We are a Jewish group; lamentably, the only Jewish group represented here.
We recgonise thought that a great number of Jews are present, as union activists, members of associations and political parties, and that they are here because they remember their family history.
We in the UJFP, we also have a memory; it is one we use.
This memory compels certain obligations – first, and before all else, to be on the side always of the oppressed, on the side of the victims of racism. To listen to them before all others, to respect what they say, to struggle by their side.
In the 1930s, the Jews of Europe understood the atmosphere of antisemitism. The literature of the epoque is full of its trace. It was a society impregnated with racism, a society which allowed the worst to happen.

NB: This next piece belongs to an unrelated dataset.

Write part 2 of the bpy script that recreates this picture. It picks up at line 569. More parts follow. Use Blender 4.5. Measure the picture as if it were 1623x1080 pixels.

It’s for this reason – not only because we are Jews, but because we are human beings – that we are involved in the struggle against racism, in all its forms.
Against Islamophobia, this racism coming from above – from the highest levels of the state – that a complacent media spreads throughout society, one now saturated by this hate; against anti-black racism [négrophobie] which kills young black people in silence, with ‘blunder’ after ‘blunder’ from the police never making the papers, nor meriting political disussion, nor resulting in any sanctions of justice’s own crimes; against anti-Roma racism, and the pogroms under the obliging eyes of the police, who don’t intervene; against anti-Asian racism, still less visible, still more silent; and against antisemitism, which still kills, in its criminal, sordid way, and which unites – without qualms – politicians from the extreme right to the extreme left.
And so, from these numerous associations, from all these racialised groups, aware of governmental instrumentalisations, are born coalitions to struggle together against racism of every type.
This racism, which so well serves the interests of the ultra-liberal state, sowing division as it pauperises the population, as it destroys all the gains of their social struggles, in work, in health, education, unemployment, pensions, taxation – sowing this division for its profits and its benefit, posing as that which restores order, just as it did previously in the colonies.
We Jews who remember, we put this memory in the service of all the victims of racism, and we struggle with them for their rights, rights which are also ours; for their security, security which is also ours; and for their liberty, which too is ours.
And against any ‘competition’ between victims – this malevolent and repugnant concept, one of a savage capitalism which breaks us systematically, and which cannot become part of our vocabulary – we oppose our solidarity and our fraternity. We participated in the great Marches for Dignity [organised by anti-racist groups from racisalised, working-class areas], since they are for all our dignity, just as we participated in Gay Pride marches.
We are organising for a space for anti-racism that is breathable, which is to say an anti-racism free of all instrumentalisation. We cannot, we Jews, with all our political partners, countenenace demonstrating against racism with the Rassemblement National [as the National Front was recently renamed], and with those who themseves organise and propagate racism across the country. [1]
We participated in the organisation of the Rosa Parks strike and demonstration [anti-racist actions in November 2018].
We work with the Collectif contre l’islamophobie en France (CCIF), the Brigade Anti-Négrophobie (BAN), Voix des Rroms, and others, to build an anti-racism platform able to help all victims: Muslims, black people, Asian people, Roma, Jews. To build our links of solidarity, because together, we are still stronger.
And, against the ‘vigilance’ – the denouncing – promoted by Macron, we oppose our own vigilance over, our own responsibility for one another.
Today, we must rise, all of us, to halt the banalisation of evil, to halt the victory of this savage neo-liberalism. Defeating this regime implies, will imply, a huge mobilisation against Islamophobic racism, and against racism in all its forms.
We will be present on the 8 December with the mères du Mantois [group formed following the infamous detaining of schoolchildren in Mante-la-Jolie, December 2018] to say – the humiliation of our children, enough! The police violence in the banlieues – the only state presence there – enough! Racism, enough!
Fraternity is not some vain word – and it’s from the base, together, that we will prove it!”